* [Task prompt] Single out each line with the word "script" and copy it.

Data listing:
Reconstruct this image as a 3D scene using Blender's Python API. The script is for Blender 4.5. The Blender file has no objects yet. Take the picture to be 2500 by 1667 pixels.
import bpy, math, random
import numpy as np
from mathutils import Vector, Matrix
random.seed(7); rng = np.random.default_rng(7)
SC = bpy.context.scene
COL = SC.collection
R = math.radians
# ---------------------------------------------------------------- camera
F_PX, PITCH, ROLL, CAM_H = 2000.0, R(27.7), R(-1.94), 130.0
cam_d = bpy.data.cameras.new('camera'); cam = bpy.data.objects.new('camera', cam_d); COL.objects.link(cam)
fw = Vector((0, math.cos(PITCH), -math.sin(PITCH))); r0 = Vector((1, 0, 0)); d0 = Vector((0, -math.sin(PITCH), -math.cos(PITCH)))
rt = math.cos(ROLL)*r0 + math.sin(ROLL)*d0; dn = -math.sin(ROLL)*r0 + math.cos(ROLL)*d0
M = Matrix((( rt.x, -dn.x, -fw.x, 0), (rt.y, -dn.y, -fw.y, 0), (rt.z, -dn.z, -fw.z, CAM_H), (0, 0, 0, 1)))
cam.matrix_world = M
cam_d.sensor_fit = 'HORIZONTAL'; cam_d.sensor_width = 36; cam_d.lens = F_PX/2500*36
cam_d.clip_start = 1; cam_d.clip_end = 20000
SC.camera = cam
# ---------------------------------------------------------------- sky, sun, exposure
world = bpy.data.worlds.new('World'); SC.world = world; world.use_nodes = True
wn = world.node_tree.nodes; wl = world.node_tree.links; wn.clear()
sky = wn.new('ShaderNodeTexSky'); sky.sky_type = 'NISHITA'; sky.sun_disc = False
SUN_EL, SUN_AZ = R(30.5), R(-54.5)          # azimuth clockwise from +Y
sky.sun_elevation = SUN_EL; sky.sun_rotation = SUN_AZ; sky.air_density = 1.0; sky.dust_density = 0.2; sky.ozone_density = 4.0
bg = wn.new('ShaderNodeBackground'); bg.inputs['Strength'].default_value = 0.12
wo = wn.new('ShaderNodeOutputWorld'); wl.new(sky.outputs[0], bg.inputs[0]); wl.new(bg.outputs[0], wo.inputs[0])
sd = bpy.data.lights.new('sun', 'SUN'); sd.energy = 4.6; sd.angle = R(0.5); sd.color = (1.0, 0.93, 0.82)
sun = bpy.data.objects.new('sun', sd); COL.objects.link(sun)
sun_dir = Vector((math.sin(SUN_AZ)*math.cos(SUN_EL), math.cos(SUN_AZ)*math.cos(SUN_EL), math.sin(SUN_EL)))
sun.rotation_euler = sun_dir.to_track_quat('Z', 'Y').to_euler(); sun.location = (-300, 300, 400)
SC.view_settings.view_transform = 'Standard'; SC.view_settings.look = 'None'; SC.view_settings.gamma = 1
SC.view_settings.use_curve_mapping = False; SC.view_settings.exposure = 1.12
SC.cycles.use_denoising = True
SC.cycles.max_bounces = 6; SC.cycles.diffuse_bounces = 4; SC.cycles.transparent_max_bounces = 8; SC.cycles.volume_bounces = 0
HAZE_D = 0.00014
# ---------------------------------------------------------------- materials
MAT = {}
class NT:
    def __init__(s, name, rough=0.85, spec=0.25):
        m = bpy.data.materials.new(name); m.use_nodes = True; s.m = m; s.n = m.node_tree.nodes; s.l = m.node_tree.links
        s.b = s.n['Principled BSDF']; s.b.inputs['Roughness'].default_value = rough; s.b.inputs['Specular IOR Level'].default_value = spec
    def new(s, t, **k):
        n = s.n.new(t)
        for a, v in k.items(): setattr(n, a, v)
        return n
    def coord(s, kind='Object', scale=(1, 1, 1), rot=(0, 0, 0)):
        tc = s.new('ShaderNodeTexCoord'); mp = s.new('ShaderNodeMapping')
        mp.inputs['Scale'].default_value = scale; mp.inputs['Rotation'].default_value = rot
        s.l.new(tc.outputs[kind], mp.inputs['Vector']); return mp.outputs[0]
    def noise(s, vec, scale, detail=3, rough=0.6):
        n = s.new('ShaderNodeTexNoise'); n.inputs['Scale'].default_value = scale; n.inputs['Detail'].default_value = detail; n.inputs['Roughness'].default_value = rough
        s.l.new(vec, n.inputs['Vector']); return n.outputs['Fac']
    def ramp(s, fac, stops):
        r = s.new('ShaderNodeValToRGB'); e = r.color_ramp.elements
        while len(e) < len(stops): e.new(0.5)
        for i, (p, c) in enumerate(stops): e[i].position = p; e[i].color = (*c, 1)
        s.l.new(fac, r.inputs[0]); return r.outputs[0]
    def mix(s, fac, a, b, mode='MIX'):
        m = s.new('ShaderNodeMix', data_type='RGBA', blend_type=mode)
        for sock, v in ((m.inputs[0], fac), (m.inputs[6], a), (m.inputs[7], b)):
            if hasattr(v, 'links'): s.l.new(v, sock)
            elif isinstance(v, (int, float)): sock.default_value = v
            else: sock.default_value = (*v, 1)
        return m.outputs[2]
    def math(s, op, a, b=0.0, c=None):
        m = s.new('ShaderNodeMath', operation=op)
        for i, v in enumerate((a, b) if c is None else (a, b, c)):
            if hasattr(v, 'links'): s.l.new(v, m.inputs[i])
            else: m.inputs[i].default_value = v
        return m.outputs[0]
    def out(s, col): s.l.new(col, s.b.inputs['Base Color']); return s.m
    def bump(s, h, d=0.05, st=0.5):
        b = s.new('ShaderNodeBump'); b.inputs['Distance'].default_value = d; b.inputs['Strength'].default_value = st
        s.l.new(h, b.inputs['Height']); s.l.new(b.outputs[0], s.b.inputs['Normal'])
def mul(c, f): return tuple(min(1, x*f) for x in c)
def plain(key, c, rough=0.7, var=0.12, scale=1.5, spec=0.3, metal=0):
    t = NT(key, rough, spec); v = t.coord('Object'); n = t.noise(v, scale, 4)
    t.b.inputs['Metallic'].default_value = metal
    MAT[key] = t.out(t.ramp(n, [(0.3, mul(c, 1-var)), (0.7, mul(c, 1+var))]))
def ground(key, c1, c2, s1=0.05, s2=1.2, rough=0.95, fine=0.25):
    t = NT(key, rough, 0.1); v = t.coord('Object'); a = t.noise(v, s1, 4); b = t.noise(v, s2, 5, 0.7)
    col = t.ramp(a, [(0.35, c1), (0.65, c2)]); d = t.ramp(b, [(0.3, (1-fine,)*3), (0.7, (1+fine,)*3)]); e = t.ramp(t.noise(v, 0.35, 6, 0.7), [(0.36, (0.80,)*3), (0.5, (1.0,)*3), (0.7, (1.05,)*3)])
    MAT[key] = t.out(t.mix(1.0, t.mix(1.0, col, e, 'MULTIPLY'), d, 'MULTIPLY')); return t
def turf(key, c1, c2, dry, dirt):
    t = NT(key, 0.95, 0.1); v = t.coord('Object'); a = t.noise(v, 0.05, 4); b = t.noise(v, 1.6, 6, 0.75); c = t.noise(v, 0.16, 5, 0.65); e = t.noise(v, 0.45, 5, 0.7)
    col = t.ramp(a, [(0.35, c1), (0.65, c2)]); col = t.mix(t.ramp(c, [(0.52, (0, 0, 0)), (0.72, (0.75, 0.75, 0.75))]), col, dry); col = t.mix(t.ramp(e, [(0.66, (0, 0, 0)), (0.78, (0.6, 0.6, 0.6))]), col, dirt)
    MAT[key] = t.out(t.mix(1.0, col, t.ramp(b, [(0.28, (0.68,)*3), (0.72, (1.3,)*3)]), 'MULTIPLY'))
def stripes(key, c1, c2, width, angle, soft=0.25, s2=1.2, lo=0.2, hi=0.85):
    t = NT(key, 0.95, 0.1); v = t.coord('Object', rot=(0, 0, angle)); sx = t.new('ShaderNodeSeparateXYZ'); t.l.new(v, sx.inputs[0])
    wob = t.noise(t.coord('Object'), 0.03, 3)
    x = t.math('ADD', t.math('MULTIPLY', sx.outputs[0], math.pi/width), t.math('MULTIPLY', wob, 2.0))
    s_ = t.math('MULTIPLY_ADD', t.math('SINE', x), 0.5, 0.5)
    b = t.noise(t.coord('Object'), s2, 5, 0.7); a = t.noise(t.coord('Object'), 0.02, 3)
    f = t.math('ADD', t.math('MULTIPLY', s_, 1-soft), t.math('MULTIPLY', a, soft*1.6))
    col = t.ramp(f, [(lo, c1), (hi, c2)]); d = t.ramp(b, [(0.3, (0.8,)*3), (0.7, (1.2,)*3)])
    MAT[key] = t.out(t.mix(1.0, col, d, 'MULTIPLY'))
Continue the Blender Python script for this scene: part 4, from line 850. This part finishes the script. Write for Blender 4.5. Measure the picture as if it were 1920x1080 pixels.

* [In response]
Reconstruct this image as a 3D scene using Blender's Python API. The script is for Blender 4.5. The Blender file has no objects yet. Take the picture to be 2500 by 1667 pixels.
Continue the Blender Python script for this scene: part 4, from line 850. This part finishes the script. Write for Blender 4.5. Measure the picture as if it were 1920x1080 pixels.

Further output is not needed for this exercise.